During the second exchange meeting, this time with more time and budget, the second song “H.C. 2.0” emerged. The young rappers wrote their own texts on topics such as street football and values, friendship, and social learning and recorded them in a small studio in Falkensee.

Following the meeting, both delegations developed the next steps over Skype, in which they committed to becoming school mentors on the methods and global content. Both sides agreed on the goal to further develop the content of the meeting, make a follow-up project, and let the entire school participate in the content.

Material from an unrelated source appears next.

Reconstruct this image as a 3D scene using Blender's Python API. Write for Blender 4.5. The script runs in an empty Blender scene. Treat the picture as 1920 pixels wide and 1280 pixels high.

Cre-Arte holds Ubuntu Week at GLF schools in Bariloche


September 27, 2010 | In Argentina, young people are also currently dealing with the South African philosophy of Ubuntu (see report below). To begin the second half of the school year, three different schools held Ubuntu Weeks with a variety of workshops. The goal of Ubuntu Week is to work on the South African philosophy of UBUNTU in different ways with students through topics such as solidarity, respect, and cohesion.
With the aid of an interview with Desmond Tutu, students link these values with the content of street football and carry them over into other areas of their everyday lives. “Football cannot be won by one person alone, we are also a team off of the field,” Oracio (8 years old) gave as an example. These and similar thoughts became tangible for young people through the cooperation game, in which team spirit and creativity are demanded.

Global Learning through Football (GLF) schools worldwide learn about Ubuntu

30. August 2010 | What does Ubuntu mean? Students from GLF schools ask themselves this question throughout the world. The discussions are based on an interview with Desmond Tutu, published in Learning Circle South Africa, in which he describes the vision for a peaceful and respectful coexistence.
Through the motto “my world is local – my vision global,” students deal with the questions of what Ubuntu means for the coexistence of people worldwide, for their own local environment, as well as what parallels this philosophy has to street soccer and how they can contribute to all of this personally.